ステップファミリーをもっと知りたい知ってもらいたい
明治学院大学社会学部教授
野沢 慎司 先生
SAJが発足し、その活動が次第にマスメディアなどに紹介されるようになったことによって、少しずつステップファミリーが社会に認知されるようになってきました。しかし、それでも現代の日本社会においては、ステップファミリーについての情報も知識もまだまだ限られています。SAJが採用した「ステップファミリー」という言葉も、日本語のなかに充分に溶け込んだとは言えません。ステップファミリーは、社会的に見えにくい存在であり続け、その手に必要な情報や支援が届きにくい状況が続いています。
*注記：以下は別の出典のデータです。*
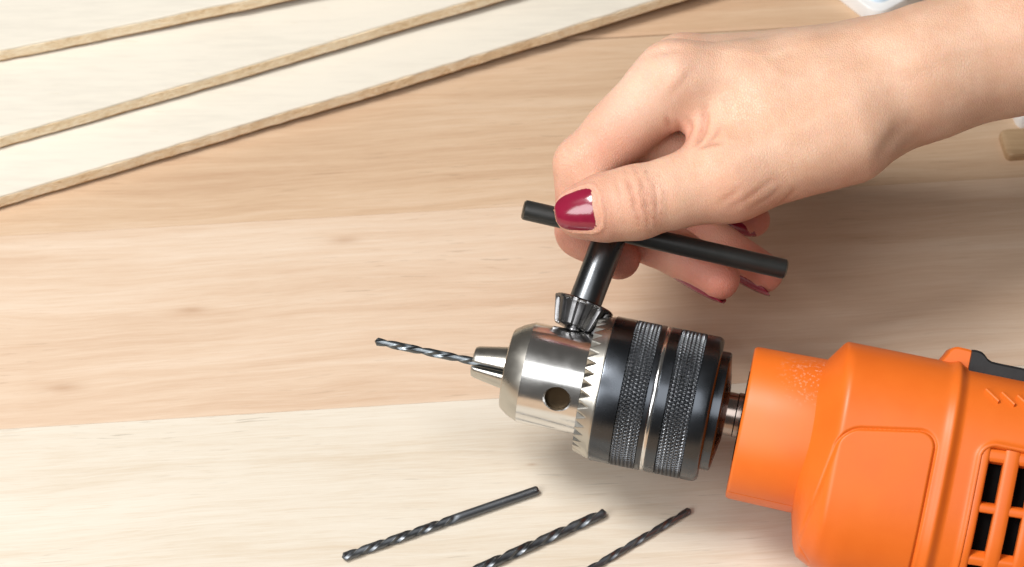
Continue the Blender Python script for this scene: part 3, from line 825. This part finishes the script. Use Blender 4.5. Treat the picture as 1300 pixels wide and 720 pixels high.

ステップファミリーが見えにくい存在であることは、家族研究の世界でも同様です。日本では、これまでステップファミリーの研究が大きく立ち後れていました。家族研究者の間でも、ステップファミリーがどのような家族であるかということは、最近までほとんど問題にされませんでした。言い換えれば、ステップファミリーに対して有効な支援やサービスを提供するための基盤となる知識や情報自体が存在しなかったのだから、家族を支援する立場にある様々な専門職や専門機関がそれを提供できなかったとしても不思議はありません。したがって、ステップファミリーについての調査研究が進むことは、社会のなかのステップファミリーをより見えやすい存在にし、様々な制度からの情報や支援を得やすい社会環境を作り出すという意味でも重要なことです。
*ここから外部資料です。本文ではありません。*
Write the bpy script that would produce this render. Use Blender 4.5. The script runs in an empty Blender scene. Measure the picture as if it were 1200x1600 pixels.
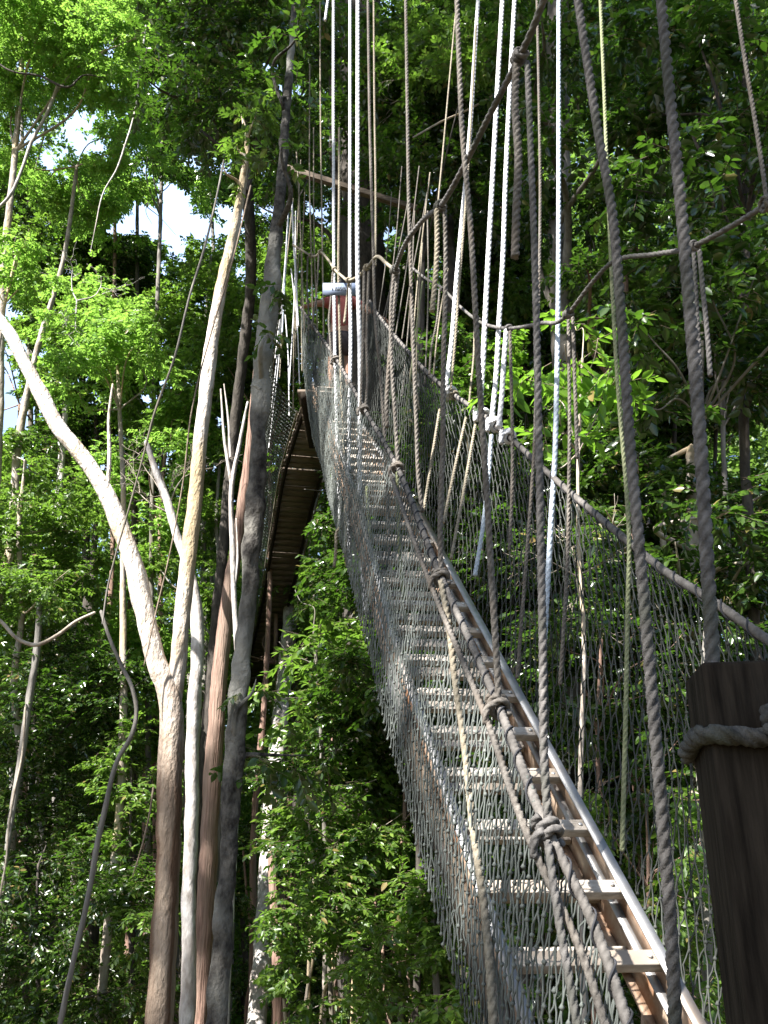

「家族」というものは、社会環境の変化とともに、そのかたちも内実も変化するのがつねです。ひとつひとつのステップファミリーが経験する具体的な家族関係のパターンを理解するとともに、それが社会の大きな制度や仕組みとどのように関連しているかを視野に入れながら、共同研究者たちとともにステップファミリーの調査研究を進めています。その成果を社会に還元し、またステップファミリー研究の先進国・アメリカ合衆国など外国の研究成果を紹介することなどで、SAJおよび多くのステップファミリーのお役に立てればと願っています。